Anayasa Mahkemesinin “Gıdaların Üretimi, Tüketimi ve Denetlenmesine Dair Kanun Hükmünde Kararname'nin Değiştirilerek Kabulü Hakkında Kanun”un bazı maddelerinin iptali istemi ile açılan davada verdiği karara atıf yapılan gerekçede, Anayasa'ya göre, yasada açıkça esasları belirlenmeden bakanlığa, yönetmelikle alt düzenleme yapması konusunda çok geniş yetkiler verilmesinin yasama yetkisinin devri niteliği taşıyacağının tartışmasız olduğu vurgulandı. Gerekçede, şunlar kaydedildi:
“Bu durumda gıda ve yem amaçlı genetik yapısı değiştirilmiş organizmalar ve ürünlerinin ithalatı, işlenmesi, ihracatı, kontrol ve denetimi konularında öncelikle yasa çıkartılarak esaslarının belirlenip çerçevesinin net olarak çizilmesi gerekmektedir.
Bu itibarla, çeşitli yasalarda yer alan esas belirlemeyen ve çerçeve çizmeyen genel ifadelerle bazı alanlarda sınırlı düzenleme yapma yetkisi veren konuyla ilgili hükümler davalı idareye GDO'lu ürünlere ilişkin işleme, ithalat, ihracat, izleme, tescil, etiketleme, kontrol ve denetim ile ilgili temel ilkeler, esaslar, yasaklar ve yaptırımlar koyup daha önce hiçbir yasada düzenlenmemiş, 'komite' adlı kurul ile çalışma grupları oluşturarak, onlara görev ve yetkiler verecek şekilde kapsamlı düzenlemeleri ilk defa yapmasına ve dolayısıyla dava konusu yönetmeliğe yeterli hukuki dayanağı oluşturmamaktadır.”

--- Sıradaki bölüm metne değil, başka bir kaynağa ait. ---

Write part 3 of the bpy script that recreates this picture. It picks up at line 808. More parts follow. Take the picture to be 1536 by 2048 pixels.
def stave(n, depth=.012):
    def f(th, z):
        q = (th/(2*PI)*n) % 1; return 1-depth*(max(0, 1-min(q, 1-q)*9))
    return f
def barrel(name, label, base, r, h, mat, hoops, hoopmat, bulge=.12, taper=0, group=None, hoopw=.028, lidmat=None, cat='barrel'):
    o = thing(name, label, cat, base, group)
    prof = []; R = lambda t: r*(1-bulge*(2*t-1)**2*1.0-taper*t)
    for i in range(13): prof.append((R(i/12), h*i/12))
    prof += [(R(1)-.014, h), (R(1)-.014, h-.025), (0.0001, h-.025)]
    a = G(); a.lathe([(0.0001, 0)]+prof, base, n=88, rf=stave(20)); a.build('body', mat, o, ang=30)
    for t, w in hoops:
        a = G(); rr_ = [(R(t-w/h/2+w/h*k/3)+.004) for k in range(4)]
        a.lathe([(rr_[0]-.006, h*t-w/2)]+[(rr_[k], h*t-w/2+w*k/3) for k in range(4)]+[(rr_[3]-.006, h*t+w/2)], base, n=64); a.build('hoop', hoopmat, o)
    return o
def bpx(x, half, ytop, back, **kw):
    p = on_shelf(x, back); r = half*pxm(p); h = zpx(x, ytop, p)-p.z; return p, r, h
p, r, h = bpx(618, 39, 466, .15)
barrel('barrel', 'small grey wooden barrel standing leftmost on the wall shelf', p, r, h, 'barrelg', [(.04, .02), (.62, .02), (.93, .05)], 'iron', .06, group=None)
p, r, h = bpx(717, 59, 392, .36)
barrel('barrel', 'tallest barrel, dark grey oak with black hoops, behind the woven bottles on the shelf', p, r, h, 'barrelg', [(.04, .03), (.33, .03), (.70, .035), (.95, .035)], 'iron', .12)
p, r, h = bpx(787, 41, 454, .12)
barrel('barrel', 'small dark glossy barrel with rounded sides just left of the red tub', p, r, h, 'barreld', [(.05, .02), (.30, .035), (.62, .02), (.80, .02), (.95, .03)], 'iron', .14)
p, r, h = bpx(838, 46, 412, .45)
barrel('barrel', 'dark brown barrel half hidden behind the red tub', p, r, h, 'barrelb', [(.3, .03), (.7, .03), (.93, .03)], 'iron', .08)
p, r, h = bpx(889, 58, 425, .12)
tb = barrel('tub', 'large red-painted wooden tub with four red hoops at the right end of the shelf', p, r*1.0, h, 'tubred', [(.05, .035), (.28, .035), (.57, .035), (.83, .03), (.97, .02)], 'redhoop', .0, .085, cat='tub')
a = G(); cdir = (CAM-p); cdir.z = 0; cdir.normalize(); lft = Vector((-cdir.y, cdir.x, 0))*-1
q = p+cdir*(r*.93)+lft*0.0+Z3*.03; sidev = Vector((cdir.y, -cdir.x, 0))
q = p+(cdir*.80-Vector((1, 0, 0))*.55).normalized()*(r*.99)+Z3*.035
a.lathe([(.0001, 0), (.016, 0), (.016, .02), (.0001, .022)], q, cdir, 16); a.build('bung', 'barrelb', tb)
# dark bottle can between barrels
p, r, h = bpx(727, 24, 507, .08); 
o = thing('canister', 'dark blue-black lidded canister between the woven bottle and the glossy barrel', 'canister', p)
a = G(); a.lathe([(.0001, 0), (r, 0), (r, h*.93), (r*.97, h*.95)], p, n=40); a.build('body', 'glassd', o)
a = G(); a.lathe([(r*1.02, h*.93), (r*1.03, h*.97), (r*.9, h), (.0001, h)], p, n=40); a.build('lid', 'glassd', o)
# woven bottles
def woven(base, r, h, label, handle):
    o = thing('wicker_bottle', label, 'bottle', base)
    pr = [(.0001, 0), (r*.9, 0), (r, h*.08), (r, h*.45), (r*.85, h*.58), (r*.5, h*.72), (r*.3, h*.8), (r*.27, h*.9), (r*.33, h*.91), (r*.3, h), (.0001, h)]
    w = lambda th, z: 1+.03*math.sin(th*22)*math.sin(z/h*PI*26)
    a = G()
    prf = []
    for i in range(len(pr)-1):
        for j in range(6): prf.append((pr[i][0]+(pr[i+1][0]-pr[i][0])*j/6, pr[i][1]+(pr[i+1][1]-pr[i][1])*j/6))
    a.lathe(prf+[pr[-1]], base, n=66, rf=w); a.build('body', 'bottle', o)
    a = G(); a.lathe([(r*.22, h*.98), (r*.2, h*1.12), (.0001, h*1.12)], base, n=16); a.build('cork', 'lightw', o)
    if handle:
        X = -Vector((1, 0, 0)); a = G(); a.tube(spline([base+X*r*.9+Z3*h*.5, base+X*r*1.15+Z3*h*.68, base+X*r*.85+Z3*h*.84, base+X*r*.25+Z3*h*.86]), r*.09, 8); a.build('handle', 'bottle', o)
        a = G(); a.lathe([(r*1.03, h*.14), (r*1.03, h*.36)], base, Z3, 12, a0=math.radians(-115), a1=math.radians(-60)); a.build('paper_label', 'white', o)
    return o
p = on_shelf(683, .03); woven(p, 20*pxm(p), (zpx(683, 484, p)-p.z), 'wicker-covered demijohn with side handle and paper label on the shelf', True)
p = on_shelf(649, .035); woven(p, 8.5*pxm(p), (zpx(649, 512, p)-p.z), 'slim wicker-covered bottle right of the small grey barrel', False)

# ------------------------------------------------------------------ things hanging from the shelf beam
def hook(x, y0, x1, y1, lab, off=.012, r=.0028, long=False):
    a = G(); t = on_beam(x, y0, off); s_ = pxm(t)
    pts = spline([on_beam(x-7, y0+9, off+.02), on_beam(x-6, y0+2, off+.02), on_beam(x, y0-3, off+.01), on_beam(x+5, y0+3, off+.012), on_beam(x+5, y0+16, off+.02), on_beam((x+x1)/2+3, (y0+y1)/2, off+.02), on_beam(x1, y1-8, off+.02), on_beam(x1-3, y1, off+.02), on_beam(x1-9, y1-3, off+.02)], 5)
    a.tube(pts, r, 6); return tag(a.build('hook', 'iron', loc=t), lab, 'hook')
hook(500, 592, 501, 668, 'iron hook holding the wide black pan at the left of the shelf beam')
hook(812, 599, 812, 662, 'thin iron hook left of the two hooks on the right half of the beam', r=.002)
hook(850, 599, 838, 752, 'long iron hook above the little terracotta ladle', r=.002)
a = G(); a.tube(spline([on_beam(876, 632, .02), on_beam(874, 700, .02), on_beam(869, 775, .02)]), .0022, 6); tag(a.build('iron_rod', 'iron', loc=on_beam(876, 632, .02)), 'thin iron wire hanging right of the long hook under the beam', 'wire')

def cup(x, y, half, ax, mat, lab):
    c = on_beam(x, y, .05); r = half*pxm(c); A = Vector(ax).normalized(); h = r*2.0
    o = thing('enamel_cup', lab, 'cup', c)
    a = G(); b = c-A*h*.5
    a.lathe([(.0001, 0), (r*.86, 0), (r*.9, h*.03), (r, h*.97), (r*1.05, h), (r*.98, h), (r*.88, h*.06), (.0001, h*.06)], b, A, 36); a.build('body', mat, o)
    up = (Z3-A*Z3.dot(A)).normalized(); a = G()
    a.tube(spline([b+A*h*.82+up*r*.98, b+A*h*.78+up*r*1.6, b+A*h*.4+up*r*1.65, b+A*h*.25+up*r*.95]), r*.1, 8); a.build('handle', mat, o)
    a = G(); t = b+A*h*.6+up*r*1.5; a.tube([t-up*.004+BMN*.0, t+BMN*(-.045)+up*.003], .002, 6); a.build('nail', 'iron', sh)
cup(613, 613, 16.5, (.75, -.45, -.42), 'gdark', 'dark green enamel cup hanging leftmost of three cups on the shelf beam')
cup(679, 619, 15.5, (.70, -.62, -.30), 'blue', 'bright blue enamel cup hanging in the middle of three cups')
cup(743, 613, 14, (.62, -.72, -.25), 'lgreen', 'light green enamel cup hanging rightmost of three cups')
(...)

Gerekçede, GDO'lu ürünlerle ilgili faaliyetlere ilişkin hükümleri kapsayan ve davalı Tarım ve Köyişleri Bakanlığınca çalışmaları yapılan, “Ulusal Biyogüvenlik Kanun Taslağı”nın Bakanlar Kurulu'na sunulduğuna ilişkin, bakanlık resmi internet sitesinde bilgiler yer aldığı kaydedildi.
Gerekçede, “Bu da dava konusu yönetmelikle düzenlenen konuların tamamıyla bu konuda çıkarılacak bir yasa ile düzenlemesi gerektiğinin bir
göstergesidir. Bu haliyle dava konusu yönetmeliğin yasal dayanağı olarak
kanunların ad ve numaralarının sayılması suretiyle gösterilen mevzuatın yönetmeliğin düzenlediği konuların çevre, insan ve toplum sağlığı gibi temel hususları ilgilendirdiği dikkate alındığında, yönetmeliğin yasal dayanağı olarak kabulüne olanak bulunmadığı sonucuna ulaşılmıştır” denildi.